Francesca told her father a few nights ago that a boy at camp "likes her", or at least that is what SHE was told by someone else. This made Scott go even more gray than he already is, and if you know Scott, you know he is gray enough already for not-yet-35. Upon further questioning, Little Miss Blond Hair Blue Eyes mentioned that the purported Romeo is older, perhaps in 3rd grade, and she is not sure of his name. But she will find out. Great. Stay tuned.
Gavin, on the other hand, is ALWAYS looking to expand his harem of "girlfriends". He realizes that once camp is done, he may never see his 3 sets of twins, plus the new "extra one" ever again. No wait, one of the sets of twins has an older sister who is a friend of Francesca's from nursery school. We will continue to see them from time to time. I have to tell him that; he will be relieved. Anyway...Gavin has had his eye on one particular girl from T-Ball and kindergarten registration. He was very excited to see her, of all places, in church last night. They both had to stop and wave and make google eyes at each other at the end of Mass (at least Gavin was googling at her, not sure if she was returning the gesture). He was soooo excited to find out that her family goes to the same church as ours, and immediately informed me that he wants to go to that Mass (Saturday @ 5:30) instead of our usual one, Sunday @ 8. That particular Mass is populated with old ladies, not cute 5 year olds. That made his night, he was smiley from that point on!
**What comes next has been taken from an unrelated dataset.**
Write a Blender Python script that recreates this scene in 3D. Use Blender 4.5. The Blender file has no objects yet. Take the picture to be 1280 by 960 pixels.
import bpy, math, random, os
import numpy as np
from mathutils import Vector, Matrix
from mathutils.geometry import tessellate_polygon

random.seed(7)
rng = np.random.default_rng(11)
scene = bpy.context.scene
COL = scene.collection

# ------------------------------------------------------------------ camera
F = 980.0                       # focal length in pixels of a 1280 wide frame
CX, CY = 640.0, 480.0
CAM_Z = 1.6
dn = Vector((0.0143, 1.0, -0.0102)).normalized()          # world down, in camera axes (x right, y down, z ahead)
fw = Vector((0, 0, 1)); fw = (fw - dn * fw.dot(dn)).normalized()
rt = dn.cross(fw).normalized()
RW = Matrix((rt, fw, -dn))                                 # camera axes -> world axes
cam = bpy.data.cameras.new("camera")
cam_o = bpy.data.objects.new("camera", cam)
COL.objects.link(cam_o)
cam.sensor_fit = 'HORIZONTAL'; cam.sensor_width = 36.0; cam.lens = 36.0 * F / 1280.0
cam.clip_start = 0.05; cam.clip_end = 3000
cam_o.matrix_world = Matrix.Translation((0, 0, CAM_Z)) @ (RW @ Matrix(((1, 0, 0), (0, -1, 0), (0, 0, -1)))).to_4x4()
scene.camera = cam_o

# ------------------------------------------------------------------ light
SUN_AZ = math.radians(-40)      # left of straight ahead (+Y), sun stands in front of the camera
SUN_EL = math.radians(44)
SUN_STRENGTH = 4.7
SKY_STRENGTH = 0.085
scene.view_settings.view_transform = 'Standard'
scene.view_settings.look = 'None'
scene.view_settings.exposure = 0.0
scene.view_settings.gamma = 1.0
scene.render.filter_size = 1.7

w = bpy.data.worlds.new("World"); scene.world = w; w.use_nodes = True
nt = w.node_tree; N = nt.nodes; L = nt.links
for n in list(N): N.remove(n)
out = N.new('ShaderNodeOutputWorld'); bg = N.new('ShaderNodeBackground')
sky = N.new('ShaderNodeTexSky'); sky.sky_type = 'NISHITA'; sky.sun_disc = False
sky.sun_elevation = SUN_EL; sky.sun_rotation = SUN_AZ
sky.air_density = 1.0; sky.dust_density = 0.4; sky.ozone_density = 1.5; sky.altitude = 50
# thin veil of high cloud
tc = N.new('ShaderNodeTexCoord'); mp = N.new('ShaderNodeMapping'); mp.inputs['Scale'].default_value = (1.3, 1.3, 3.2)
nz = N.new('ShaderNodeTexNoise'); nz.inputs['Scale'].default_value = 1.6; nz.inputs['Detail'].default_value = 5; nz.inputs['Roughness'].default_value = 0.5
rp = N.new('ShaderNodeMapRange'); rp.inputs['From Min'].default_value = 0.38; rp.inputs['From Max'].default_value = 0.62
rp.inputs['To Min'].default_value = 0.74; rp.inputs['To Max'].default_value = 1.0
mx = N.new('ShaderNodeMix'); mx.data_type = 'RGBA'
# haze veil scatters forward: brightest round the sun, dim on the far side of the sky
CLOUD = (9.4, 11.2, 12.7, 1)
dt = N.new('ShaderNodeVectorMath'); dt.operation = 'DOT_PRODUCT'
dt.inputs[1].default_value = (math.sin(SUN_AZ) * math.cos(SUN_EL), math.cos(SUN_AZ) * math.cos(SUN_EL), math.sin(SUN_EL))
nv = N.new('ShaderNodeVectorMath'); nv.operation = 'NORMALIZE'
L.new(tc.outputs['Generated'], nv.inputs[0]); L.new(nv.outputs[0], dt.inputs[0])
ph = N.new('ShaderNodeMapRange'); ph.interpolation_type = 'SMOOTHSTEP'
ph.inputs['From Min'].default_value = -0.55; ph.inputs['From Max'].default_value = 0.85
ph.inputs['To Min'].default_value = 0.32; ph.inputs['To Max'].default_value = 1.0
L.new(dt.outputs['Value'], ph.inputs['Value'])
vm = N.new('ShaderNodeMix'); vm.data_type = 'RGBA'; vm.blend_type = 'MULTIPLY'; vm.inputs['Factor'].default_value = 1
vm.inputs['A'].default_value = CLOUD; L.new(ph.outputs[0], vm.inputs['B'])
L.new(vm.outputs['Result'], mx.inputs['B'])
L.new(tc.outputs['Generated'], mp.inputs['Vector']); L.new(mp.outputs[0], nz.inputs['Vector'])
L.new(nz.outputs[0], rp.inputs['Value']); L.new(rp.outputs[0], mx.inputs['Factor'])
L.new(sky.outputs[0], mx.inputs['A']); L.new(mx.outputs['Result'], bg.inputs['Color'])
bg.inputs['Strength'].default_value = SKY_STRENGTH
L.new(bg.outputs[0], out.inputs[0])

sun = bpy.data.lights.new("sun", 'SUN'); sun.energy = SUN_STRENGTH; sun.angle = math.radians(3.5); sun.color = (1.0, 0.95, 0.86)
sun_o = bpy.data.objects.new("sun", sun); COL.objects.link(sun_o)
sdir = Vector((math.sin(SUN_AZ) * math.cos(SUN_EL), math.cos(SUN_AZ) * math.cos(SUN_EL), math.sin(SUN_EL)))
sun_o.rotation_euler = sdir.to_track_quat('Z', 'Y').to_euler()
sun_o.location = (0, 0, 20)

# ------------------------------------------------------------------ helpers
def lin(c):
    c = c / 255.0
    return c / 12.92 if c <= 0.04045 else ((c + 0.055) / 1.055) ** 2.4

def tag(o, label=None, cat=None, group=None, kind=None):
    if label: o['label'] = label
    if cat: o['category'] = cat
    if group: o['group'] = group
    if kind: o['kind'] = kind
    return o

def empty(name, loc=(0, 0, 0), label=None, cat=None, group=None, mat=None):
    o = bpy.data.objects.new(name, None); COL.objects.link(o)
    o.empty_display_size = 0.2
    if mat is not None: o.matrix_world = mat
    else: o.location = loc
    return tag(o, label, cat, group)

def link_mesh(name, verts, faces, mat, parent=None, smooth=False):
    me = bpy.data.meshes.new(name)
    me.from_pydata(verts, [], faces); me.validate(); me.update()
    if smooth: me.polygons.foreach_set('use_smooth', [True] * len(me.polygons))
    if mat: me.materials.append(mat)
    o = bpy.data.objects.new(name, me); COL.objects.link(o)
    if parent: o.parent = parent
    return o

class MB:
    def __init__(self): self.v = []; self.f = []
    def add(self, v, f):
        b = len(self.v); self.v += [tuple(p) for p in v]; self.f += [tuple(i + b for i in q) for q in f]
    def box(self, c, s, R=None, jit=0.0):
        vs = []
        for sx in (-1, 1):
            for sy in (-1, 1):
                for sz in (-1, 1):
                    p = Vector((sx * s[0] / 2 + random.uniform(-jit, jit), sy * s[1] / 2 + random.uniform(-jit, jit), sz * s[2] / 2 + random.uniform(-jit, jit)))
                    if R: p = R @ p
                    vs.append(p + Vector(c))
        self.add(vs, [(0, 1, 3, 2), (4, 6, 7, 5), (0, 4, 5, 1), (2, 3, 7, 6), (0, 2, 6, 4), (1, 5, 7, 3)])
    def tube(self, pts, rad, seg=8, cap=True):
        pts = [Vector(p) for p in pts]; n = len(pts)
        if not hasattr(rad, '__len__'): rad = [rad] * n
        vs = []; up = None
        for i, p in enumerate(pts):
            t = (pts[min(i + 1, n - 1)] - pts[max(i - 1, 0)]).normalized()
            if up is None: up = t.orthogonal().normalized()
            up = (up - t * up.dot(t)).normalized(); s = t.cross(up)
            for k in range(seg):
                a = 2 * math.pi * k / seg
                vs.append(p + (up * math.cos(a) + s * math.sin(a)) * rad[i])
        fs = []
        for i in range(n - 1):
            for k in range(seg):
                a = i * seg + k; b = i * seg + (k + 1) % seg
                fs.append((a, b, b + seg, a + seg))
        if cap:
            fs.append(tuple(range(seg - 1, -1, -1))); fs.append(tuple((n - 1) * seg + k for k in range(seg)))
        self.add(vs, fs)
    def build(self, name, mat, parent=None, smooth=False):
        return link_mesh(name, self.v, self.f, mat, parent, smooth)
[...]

This afternoon I was running to meet a friend who is planning her wedding. As I was leaving, I gave the kids, and then Scott, kisses. Gavin was sitting next to Scott and watched intently as I kissed my beloved. Then he turned to us and said:
"Ewwwww...you and Daddy just licked each other. THAT IS DISGUSTING!"
I tried to explain that I was just giving Daddy a kiss (a quick and relatively chaste one at that) but Gavin would have none of it. He just wrinkled his nose and turned away shaking his head. Good. I hope he feels the same way at 16. Doubt it. Suddenly Mr. Where-do-babies-come from has turned into a little angel. Humpf!